> **What you are asked to do**
Provide an exact copy of the lines from the beginning of the records through the line that includes "COL = SC.collection", and of no others.

> **Source data**
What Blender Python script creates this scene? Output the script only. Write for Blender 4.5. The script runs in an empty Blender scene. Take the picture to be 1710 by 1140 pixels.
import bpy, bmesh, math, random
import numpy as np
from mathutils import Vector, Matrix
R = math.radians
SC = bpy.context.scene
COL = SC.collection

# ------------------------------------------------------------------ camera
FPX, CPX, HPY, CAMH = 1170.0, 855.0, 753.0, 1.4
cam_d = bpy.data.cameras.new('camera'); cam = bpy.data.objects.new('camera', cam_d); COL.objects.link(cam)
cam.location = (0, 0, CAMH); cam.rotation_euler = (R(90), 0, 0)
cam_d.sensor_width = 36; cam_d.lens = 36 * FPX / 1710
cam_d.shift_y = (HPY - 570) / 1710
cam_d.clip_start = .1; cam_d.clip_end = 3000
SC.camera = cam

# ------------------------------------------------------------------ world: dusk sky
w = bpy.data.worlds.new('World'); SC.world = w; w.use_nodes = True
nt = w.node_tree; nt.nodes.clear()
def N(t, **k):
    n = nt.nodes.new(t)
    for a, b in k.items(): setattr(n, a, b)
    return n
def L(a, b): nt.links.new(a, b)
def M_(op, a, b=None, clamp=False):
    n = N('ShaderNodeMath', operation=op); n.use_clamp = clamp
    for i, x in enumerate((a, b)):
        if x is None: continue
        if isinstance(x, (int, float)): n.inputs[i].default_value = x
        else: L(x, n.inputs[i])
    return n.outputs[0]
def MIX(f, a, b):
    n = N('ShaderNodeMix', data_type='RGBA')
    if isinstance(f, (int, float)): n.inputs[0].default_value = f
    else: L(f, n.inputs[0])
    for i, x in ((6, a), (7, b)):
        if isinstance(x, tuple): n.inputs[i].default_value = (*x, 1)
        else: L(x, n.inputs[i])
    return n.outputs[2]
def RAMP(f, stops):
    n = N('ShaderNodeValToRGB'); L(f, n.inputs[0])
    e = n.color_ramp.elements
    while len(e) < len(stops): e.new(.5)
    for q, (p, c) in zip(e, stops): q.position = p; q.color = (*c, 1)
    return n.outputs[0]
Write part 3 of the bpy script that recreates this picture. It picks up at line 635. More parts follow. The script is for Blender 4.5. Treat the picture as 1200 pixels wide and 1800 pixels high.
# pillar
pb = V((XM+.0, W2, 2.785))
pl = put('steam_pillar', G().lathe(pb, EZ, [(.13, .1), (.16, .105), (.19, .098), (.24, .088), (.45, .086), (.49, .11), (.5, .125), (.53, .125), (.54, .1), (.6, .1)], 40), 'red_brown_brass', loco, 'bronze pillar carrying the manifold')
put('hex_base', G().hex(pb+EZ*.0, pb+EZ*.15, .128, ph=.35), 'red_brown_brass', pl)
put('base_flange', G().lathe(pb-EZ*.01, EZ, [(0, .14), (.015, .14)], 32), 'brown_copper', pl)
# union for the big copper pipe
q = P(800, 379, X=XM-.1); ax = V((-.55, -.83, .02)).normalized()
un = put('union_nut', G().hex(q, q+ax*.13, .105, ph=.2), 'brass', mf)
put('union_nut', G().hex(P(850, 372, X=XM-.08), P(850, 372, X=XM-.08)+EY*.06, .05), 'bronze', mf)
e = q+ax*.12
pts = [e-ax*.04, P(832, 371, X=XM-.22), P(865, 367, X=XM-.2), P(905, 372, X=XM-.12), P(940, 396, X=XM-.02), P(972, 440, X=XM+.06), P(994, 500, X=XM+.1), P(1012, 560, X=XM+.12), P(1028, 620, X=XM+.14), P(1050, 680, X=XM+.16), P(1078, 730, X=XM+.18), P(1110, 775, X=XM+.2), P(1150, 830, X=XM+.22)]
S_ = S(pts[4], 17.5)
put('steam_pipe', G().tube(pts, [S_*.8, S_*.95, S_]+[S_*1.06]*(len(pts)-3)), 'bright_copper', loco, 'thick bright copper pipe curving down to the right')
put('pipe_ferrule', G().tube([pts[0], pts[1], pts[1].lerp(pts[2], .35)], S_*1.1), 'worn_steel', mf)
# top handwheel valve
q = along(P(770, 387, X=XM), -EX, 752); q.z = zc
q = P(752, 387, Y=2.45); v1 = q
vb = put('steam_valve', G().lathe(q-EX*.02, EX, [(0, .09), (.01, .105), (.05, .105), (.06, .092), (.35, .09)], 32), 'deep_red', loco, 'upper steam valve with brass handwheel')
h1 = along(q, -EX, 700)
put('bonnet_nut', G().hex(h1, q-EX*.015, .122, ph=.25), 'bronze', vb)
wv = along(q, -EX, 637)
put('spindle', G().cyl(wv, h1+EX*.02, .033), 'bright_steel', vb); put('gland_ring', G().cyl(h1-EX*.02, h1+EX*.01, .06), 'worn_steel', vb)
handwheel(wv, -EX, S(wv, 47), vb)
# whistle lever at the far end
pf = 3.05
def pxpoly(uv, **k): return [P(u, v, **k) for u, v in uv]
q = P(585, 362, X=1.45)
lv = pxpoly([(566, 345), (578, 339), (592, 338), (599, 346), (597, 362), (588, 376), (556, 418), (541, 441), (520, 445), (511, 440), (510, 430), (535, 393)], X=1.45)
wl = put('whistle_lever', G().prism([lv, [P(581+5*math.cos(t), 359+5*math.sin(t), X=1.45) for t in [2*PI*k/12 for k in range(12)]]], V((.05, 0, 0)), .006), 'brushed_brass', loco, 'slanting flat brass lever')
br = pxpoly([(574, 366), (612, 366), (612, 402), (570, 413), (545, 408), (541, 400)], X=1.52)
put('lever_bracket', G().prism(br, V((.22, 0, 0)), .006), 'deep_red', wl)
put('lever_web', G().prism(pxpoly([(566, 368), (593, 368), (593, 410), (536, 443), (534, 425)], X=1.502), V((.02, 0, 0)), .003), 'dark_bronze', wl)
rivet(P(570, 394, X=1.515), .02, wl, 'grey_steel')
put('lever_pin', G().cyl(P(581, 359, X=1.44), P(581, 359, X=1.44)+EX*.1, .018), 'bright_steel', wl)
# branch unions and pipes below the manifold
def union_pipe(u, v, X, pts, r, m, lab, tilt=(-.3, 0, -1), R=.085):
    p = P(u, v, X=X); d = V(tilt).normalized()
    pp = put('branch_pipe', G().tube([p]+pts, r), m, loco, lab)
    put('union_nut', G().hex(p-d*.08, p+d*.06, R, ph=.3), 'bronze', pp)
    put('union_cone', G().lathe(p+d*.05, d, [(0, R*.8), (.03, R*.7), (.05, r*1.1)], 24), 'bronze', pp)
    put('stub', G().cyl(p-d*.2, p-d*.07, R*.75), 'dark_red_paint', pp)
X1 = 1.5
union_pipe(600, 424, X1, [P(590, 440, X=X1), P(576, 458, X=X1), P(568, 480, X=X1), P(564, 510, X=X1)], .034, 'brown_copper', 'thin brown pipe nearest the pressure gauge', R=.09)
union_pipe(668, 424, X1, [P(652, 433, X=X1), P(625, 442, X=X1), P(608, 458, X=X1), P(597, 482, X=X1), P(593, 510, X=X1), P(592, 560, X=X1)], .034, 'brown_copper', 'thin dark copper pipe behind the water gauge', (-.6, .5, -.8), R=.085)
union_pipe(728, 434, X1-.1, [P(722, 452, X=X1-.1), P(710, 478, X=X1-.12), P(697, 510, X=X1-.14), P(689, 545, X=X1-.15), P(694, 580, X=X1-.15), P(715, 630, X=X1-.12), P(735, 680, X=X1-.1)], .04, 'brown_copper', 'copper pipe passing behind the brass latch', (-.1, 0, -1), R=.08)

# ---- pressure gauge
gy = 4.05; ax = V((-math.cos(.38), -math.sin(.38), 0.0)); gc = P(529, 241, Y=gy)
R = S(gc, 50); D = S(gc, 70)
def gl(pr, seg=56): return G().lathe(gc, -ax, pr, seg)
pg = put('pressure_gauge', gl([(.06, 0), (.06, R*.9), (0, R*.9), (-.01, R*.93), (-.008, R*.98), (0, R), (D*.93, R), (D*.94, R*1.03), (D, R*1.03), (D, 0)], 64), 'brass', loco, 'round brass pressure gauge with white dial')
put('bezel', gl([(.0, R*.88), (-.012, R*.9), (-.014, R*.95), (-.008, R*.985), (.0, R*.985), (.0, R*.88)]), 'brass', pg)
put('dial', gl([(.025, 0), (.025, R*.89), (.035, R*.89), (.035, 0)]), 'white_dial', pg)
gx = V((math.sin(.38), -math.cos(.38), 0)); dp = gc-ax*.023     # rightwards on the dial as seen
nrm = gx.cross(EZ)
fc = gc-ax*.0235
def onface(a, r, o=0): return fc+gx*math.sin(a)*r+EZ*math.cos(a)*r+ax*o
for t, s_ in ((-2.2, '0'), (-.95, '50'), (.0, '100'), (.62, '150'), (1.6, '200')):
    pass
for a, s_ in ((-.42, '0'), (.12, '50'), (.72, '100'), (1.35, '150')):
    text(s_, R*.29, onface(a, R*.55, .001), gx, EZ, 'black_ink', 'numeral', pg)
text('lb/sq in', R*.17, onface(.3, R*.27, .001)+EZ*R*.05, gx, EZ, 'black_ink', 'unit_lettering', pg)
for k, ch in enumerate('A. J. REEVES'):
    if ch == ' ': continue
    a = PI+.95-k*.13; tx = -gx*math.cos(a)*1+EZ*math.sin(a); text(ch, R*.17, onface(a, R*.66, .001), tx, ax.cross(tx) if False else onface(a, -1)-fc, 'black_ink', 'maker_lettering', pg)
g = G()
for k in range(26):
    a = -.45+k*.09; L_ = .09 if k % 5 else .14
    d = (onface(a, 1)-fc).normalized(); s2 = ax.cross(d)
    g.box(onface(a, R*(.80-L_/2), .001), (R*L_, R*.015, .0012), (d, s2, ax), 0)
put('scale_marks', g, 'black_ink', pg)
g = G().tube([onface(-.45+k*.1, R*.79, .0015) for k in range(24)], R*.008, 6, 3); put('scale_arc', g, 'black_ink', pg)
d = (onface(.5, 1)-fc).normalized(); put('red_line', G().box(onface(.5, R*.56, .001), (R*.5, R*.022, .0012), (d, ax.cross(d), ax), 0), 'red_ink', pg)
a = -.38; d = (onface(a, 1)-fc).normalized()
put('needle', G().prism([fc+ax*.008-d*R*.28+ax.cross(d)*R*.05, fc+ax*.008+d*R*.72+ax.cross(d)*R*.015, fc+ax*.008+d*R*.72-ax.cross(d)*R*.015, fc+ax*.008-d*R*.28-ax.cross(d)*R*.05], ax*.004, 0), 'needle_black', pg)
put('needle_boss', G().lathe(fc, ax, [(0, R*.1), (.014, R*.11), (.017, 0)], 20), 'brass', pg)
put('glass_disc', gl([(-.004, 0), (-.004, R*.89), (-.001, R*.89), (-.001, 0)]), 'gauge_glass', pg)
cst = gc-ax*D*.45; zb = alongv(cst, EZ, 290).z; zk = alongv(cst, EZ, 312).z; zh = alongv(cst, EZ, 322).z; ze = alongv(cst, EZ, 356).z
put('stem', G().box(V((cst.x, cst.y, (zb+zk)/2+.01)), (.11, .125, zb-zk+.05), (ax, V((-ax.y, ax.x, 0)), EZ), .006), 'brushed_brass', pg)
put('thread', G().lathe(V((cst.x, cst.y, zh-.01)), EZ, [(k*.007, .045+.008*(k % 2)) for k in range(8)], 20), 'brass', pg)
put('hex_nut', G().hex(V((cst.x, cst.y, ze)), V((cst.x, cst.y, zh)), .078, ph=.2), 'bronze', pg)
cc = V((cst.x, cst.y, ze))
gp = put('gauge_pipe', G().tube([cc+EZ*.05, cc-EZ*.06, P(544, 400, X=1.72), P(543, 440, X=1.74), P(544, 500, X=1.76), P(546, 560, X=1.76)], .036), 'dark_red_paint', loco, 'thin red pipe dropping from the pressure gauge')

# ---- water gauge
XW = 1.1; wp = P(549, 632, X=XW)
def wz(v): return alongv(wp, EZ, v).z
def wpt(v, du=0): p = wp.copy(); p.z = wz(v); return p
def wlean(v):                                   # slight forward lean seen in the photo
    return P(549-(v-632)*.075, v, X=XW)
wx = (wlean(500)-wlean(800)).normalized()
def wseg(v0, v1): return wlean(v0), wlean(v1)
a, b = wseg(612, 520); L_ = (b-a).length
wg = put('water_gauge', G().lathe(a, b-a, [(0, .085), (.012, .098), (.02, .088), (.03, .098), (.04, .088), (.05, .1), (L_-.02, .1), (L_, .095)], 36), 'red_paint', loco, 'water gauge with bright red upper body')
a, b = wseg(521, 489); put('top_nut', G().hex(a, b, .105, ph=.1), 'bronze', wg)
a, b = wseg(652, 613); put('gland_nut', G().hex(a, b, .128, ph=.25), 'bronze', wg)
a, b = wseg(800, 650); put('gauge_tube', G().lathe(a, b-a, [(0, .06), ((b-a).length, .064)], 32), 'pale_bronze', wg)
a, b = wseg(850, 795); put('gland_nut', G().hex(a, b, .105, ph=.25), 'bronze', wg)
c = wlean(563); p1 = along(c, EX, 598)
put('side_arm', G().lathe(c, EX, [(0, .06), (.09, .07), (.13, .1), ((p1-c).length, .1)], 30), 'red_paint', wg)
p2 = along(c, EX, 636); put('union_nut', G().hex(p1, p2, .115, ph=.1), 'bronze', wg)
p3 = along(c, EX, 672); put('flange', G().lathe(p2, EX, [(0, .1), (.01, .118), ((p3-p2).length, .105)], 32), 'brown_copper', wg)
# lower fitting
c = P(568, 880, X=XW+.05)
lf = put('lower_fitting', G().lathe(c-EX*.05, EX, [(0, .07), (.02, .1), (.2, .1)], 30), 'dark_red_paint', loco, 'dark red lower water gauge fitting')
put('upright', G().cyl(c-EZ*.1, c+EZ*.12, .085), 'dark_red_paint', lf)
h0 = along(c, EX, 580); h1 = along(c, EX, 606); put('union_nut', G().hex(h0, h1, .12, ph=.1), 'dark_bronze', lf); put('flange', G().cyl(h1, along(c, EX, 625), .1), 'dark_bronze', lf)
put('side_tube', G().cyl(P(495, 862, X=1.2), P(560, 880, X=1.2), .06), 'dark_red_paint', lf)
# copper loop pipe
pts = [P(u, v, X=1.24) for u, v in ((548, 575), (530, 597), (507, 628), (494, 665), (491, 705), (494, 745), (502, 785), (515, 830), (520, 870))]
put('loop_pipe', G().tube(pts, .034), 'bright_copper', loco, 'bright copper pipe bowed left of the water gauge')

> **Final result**
What Blender Python script creates this scene? Output the script only. Write for Blender 4.5. The script runs in an empty Blender scene. Take the picture to be 1710 by 1140 pixels.
import bpy, bmesh, math, random
import numpy as np
from mathutils import Vector, Matrix
R = math.radians
SC = bpy.context.scene
COL = SC.collection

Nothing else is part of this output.